Together with Justin Khoury, Burt Ovrut and Paul Steinhardt, Turok introduced the notion of
the Ekpyrotic Universe, "... a cosmological model in which the hot big bang universe is produced by the collision of a brane in the bulk space with a bounding orbifold plane, beginning from an otherwise cold, vacuous, static universe".
Most recently, with Paul Steinhardt at Princeton, Turok has been developing a cyclic model for the universe, in which the big bang is explained as a collision between two "brane-worlds" in M theory. The predictions of this model are in agreement with current cosmological data, but there are interesting differences with the predictions of cosmological inflation which will be probed by future experiments. In 2006, Steinhardt and Turok showed how the cyclic model could naturally incorporate a mechanism for relaxing the cosmological constant to very small values, consistent with current observations. In 2007, Steinhardt and Turok co-authored the popular science book Endless Universe. In 2012, Turok's Massey Lectures were published as The Universe Within: from Quantum to Cosmos.

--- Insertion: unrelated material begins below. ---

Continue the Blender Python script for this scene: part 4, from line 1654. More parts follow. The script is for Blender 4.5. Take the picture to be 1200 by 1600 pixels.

In 2003, Turok founded the African Institute for Mathematical Sciences in Muizenberg, a postgraduate educational centre supporting the development of mathematics and science across the African continent.

Awards and honours

He was awarded the 2008 TED Prize for his work in mathematical physics and in establishing the African Institute for Mathematical Sciences in Muizenberg. He also received a "Most Innovative People Award," for Social Innovation, at the World Summit on Innovation and Entrepreneurship in 2008.
On May 9, 2008, Mike Lazaridis announced that Turok would become the new Executive Director of the Perimeter Institute for Theoretical Physics starting on October 1, 2008.
In 2010 Turok received a prize from the World Innovation Summit for Education in Qatar and an award from the South African Mathematical Society. In 2011 Turok received an Honorary Doctorate from the University of Ottawa.
On November 3, 2011, Turok was selected to deliver the Massey Lectures for the 2012 season. This involves five separate lectures to be delivered in various locations across Canada in October 2012, aired on CBC's Ideas shortly thereafter.
Turok received an honorary doctorate from Heriot-Watt University in 2012.
In 2014 Turok was the recipient of the Lane Anderson Award for his book The Universe Within: From Quantum to Cosmos.
Turok was awarded the honorary degrees of Doctor of Science, honoris causa from UCLouvain, Saint Mary's University,
the Nelson Mandela Metropolitan University and Stellenbosch University.
Turok was awarded the 2016 John Torrence Tate Award at the 2016 SPS Quadrennial Congress in San Francisco, notably the largest gathering of undergraduate physics students to date.